Em Santa Catarina, dada a importância socioeconômica da produção leiteira, o tema mobilizou representantes de diferentes setores da cadeia produtiva. Para o Centro de Socioeconomia e Planejamento Agrícola (Epagri/Cepa), esse movimento das importações não é tão extraordinário como pode parecer em um primeiro momento. Conforme o analista de Socioeconomia e Desenvolvimento Rural da Epagri/Cepa, Tabajara Marcondes, essa taxa de crescimento tão elevada, na casa dos três dígitos, tem muito a ver com a quantidade reduzida de importações no primeiro semestre de 2022. “As importações do primeiro semestre de 2022 foram baixas. Então, o crescimento percentual acaba mostrando um pulo nas importações do primeiro semestre de 2023”, explica Tabajara. Quando as importações dos primeiros seis meses deste ano são avaliadas em relação às do segundo semestre de 2022, o crescimento é bem menos expressivo, com índice de 13,8%.

MAS…

Apesar disso, não quer dizer que as importações não tenham influência sobre os preços dos produtos no mercado interno. Conforme Tabajara, o aumento na oferta de leite naturalmente pressiona os preços para baixo. Em julho, o preço médio recebido pelos produtores catarinenses foi de R$ 2,50 o litro e, pela  primeira vez no ano, foi inferior ao recebido no mesmo mês do ano passado, quando o preço médio ficou em R$ 3,04 por litro.

RIO GRANDE DO SUL

Dados oficiais comprovam que desde 2018, no Rio Grande do Sul, 44 mil pequenos produtores abandonaram a cadeia leiteira. Na Expointer, o presidente da Associação dos Criadores de Gado Holandês do Rio Grande do Sul manifestou a preocupação. “O copo que estava cheio transbordou”, disse Marcos Tang. De 2022 a 2023 a compra de produtos uruguaios e argentinos aumentou 230%. “Estamos recebendo R$ 2,17 pelo litro produzido no Rio Grande do Sul. Tem gente vendendo a R$ 1,65 e o custo é de R$ 2,25. Nos últimos dez anos passamos de 100 mil produtores no Estado para 30 mil. De 2022 a 2023 perdemos 12 mil”, alertou.

ENGAJAMENTO

Uma mobilização visa o engajamento para reverter o cenário. A Frente Parlamentar da Agricultura tem acompanhado a situação. Pedro Lupion afirmou que alguns avanços foram feitos, tais como a taxação de produtos e aumentos de alíquotas. Entretanto, para ele, a resolução do problema continua distante.
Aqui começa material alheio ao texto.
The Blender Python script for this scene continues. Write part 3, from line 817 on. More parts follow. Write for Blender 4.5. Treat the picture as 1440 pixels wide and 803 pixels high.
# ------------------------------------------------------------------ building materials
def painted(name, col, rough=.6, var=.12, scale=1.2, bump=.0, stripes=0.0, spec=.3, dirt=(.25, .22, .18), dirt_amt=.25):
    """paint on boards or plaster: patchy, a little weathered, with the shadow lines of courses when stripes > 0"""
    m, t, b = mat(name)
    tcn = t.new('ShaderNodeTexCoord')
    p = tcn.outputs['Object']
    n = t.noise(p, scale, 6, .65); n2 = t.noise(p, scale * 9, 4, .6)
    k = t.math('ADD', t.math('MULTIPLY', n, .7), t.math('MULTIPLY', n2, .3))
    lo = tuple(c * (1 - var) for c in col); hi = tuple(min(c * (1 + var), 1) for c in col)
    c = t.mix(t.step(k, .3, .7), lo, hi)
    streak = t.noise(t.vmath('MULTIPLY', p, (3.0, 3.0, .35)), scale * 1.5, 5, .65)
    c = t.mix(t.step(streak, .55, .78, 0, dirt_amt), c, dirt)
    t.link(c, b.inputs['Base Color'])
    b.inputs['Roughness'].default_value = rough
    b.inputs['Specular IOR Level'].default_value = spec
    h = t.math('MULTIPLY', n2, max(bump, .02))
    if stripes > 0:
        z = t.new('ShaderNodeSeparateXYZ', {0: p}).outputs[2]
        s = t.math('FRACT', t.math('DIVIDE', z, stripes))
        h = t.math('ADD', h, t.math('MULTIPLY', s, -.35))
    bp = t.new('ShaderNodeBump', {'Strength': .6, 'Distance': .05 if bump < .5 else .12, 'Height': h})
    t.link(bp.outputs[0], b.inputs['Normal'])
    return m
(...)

“Acredito que ainda falta fiscalização e rastreamento de como vem esse leite. Tem muito leite da Argentina e Uruguai que é produto neozelandês constituído e isso a gente não pode aceitar. Tenho certeza que existe dumping e concorrência desleal e, nesse caso, existe possibilidade legal de bloquear essa importação”, disse.

Em relação a igualdade de condições do Mercosul, o ministro defende o bloco, mas afirma que é indispensável que haja uma relação dos governos para se corrigir possíveis desvantagens de produtos, como no caso do leite.

“O bloco ainda está em construção e, obviamente, necessita de adaptações e correções de curso. O que causa certa desvantagem precisa ser conversado. o caso do leite é emblemático e vamos trabalhar para que isso não aconteça mais”, concluiu.